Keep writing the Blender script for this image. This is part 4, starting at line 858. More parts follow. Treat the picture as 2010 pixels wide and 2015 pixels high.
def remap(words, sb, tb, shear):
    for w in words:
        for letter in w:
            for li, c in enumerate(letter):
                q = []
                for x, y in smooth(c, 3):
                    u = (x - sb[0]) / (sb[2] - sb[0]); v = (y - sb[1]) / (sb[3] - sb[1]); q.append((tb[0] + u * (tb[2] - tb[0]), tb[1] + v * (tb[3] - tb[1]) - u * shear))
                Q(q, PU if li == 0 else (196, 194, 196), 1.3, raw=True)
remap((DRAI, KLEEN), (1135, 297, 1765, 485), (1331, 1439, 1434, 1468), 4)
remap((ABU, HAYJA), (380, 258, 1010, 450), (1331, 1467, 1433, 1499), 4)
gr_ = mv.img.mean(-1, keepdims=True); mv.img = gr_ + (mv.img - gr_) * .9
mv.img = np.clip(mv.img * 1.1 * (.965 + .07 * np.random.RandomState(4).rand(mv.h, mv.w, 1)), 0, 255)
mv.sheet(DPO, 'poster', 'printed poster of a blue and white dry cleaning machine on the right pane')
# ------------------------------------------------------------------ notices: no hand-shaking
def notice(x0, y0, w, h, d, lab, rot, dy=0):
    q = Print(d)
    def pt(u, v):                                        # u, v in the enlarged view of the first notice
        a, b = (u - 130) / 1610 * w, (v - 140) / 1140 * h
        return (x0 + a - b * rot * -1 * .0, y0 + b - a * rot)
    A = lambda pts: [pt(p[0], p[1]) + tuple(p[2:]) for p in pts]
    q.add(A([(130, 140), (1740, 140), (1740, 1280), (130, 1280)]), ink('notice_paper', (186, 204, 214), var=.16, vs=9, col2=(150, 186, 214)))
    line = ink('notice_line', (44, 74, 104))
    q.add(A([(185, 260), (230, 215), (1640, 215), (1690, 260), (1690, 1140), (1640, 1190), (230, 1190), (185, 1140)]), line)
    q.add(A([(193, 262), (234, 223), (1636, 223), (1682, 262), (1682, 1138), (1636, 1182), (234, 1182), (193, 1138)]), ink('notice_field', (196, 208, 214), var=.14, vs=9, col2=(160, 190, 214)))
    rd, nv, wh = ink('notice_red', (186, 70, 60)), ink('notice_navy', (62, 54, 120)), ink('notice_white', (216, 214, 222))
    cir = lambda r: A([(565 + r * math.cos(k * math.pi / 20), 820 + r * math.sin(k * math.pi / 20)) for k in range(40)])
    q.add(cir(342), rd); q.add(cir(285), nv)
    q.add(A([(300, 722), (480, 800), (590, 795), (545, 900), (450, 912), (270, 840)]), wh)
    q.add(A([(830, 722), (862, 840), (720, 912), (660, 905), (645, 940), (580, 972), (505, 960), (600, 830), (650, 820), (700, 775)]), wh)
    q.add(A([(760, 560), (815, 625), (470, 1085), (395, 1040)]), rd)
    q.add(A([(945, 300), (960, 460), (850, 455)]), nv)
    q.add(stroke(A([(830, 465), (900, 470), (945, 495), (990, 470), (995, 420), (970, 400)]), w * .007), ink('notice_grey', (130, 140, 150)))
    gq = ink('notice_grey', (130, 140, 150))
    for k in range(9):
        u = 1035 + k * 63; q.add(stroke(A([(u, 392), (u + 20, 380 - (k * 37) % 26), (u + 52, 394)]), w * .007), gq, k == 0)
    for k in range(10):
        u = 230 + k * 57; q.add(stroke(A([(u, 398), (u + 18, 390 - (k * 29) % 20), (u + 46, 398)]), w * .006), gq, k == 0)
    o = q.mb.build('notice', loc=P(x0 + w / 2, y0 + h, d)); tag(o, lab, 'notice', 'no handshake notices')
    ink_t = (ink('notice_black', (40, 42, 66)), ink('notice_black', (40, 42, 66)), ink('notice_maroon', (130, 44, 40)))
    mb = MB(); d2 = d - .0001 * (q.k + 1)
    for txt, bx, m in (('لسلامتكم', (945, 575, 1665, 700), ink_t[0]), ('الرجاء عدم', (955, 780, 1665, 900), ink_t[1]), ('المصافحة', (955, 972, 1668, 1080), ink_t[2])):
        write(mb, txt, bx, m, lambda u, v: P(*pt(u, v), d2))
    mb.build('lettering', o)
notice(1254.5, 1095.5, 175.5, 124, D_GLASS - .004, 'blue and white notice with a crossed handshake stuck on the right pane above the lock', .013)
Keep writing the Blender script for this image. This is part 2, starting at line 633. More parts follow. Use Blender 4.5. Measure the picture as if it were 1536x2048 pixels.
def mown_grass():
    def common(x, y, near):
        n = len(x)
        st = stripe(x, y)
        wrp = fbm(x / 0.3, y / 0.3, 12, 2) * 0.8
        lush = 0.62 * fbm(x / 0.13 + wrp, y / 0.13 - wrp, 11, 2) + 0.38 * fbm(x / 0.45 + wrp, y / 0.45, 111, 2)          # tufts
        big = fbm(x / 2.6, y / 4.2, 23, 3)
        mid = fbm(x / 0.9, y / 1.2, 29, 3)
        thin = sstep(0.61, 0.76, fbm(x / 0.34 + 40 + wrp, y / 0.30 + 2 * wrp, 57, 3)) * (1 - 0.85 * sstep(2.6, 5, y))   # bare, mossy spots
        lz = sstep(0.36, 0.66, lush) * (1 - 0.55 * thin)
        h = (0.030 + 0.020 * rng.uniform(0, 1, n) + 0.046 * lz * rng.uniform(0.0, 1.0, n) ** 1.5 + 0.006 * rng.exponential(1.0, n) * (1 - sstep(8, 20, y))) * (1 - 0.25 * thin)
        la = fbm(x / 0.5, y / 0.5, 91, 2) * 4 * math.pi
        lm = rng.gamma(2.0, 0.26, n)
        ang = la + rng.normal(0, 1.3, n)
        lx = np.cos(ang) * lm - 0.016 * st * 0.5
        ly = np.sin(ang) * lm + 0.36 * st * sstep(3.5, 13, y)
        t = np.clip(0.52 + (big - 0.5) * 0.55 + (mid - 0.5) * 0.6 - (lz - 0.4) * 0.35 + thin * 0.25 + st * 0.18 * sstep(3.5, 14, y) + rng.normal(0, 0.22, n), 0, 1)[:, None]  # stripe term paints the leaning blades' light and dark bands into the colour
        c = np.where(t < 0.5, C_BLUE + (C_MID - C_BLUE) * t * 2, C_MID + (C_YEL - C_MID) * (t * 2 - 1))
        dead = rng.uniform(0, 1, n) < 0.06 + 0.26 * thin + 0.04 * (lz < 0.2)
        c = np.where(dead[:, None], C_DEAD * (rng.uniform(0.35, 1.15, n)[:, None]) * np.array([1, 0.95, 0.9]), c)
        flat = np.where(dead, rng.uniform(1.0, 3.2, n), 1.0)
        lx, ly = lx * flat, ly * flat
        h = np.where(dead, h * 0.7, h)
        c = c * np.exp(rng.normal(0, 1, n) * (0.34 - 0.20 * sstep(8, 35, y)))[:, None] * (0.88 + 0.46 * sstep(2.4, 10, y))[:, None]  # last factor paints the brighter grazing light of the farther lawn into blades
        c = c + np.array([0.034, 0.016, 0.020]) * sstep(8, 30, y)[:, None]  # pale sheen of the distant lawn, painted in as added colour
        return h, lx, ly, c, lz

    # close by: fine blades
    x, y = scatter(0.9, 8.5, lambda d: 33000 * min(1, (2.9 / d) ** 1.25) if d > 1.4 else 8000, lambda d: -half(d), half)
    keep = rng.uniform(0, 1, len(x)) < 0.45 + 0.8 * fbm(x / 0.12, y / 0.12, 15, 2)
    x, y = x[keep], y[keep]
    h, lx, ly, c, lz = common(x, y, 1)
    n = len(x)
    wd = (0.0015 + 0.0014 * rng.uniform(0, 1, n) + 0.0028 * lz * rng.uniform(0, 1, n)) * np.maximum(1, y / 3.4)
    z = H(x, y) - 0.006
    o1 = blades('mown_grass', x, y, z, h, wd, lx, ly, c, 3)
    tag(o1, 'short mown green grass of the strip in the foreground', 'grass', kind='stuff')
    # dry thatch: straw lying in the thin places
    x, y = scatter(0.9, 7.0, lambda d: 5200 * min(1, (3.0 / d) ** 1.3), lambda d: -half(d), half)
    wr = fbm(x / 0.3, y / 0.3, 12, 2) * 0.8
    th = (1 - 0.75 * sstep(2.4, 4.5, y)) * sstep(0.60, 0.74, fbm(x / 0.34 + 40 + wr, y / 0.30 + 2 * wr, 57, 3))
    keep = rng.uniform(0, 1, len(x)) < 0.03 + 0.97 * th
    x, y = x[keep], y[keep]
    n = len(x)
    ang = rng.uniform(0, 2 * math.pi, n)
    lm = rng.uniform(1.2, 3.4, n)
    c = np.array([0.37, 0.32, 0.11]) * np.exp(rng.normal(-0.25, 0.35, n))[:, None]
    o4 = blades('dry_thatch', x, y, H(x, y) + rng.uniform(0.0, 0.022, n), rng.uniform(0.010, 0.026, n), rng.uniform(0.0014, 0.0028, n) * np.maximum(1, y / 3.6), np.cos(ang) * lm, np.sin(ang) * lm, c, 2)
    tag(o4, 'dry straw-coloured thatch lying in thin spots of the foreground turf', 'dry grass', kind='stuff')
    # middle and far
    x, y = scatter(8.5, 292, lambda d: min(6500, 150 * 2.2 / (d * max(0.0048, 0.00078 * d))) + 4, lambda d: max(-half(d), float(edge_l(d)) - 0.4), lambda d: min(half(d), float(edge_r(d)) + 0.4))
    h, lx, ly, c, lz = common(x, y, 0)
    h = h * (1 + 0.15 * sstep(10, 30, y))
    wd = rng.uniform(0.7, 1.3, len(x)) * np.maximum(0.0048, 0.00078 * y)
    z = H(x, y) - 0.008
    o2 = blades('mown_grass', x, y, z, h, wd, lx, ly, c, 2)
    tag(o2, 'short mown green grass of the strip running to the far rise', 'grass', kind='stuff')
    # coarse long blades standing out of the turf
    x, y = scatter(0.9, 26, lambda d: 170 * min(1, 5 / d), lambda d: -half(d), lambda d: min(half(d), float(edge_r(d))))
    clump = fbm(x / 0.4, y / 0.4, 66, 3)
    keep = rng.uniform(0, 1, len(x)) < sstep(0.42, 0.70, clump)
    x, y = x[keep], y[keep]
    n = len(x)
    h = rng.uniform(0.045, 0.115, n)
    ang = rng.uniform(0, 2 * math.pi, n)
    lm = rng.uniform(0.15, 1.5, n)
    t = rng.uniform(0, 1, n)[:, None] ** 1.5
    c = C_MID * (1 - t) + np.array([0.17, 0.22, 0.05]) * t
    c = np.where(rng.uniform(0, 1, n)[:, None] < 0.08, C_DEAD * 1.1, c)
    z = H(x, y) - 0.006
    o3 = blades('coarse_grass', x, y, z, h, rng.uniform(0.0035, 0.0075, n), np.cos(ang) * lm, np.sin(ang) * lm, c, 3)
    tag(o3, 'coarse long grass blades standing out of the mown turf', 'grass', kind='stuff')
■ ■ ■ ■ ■
### Exercise description
In the listing above, locate the line containing "were 1536x2048 pixels." and the line containing "h = np.where(dead, h * 0.7, h)". Extract those two lines and every line between them, exactly as written, and only those.

### Exercise solution
Keep writing the Blender script for this image. This is part 2, starting at line 633. More parts follow. Use Blender 4.5. Measure the picture as if it were 1536x2048 pixels.
def mown_grass():
    def common(x, y, near):
        n = len(x)
        st = stripe(x, y)
        wrp = fbm(x / 0.3, y / 0.3, 12, 2) * 0.8
        lush = 0.62 * fbm(x / 0.13 + wrp, y / 0.13 - wrp, 11, 2) + 0.38 * fbm(x / 0.45 + wrp, y / 0.45, 111, 2)          # tufts
        big = fbm(x / 2.6, y / 4.2, 23, 3)
        mid = fbm(x / 0.9, y / 1.2, 29, 3)
        thin = sstep(0.61, 0.76, fbm(x / 0.34 + 40 + wrp, y / 0.30 + 2 * wrp, 57, 3)) * (1 - 0.85 * sstep(2.6, 5, y))   # bare, mossy spots
        lz = sstep(0.36, 0.66, lush) * (1 - 0.55 * thin)
        h = (0.030 + 0.020 * rng.uniform(0, 1, n) + 0.046 * lz * rng.uniform(0.0, 1.0, n) ** 1.5 + 0.006 * rng.exponential(1.0, n) * (1 - sstep(8, 20, y))) * (1 - 0.25 * thin)
        la = fbm(x / 0.5, y / 0.5, 91, 2) * 4 * math.pi
        lm = rng.gamma(2.0, 0.26, n)
        ang = la + rng.normal(0, 1.3, n)
        lx = np.cos(ang) * lm - 0.016 * st * 0.5
        ly = np.sin(ang) * lm + 0.36 * st * sstep(3.5, 13, y)
        t = np.clip(0.52 + (big - 0.5) * 0.55 + (mid - 0.5) * 0.6 - (lz - 0.4) * 0.35 + thin * 0.25 + st * 0.18 * sstep(3.5, 14, y) + rng.normal(0, 0.22, n), 0, 1)[:, None]  # stripe term paints the leaning blades' light and dark bands into the colour
        c = np.where(t < 0.5, C_BLUE + (C_MID - C_BLUE) * t * 2, C_MID + (C_YEL - C_MID) * (t * 2 - 1))
        dead = rng.uniform(0, 1, n) < 0.06 + 0.26 * thin + 0.04 * (lz < 0.2)
        c = np.where(dead[:, None], C_DEAD * (rng.uniform(0.35, 1.15, n)[:, None]) * np.array([1, 0.95, 0.9]), c)
        flat = np.where(dead, rng.uniform(1.0, 3.2, n), 1.0)
        lx, ly = lx * flat, ly * flat
        h = np.where(dead, h * 0.7, h)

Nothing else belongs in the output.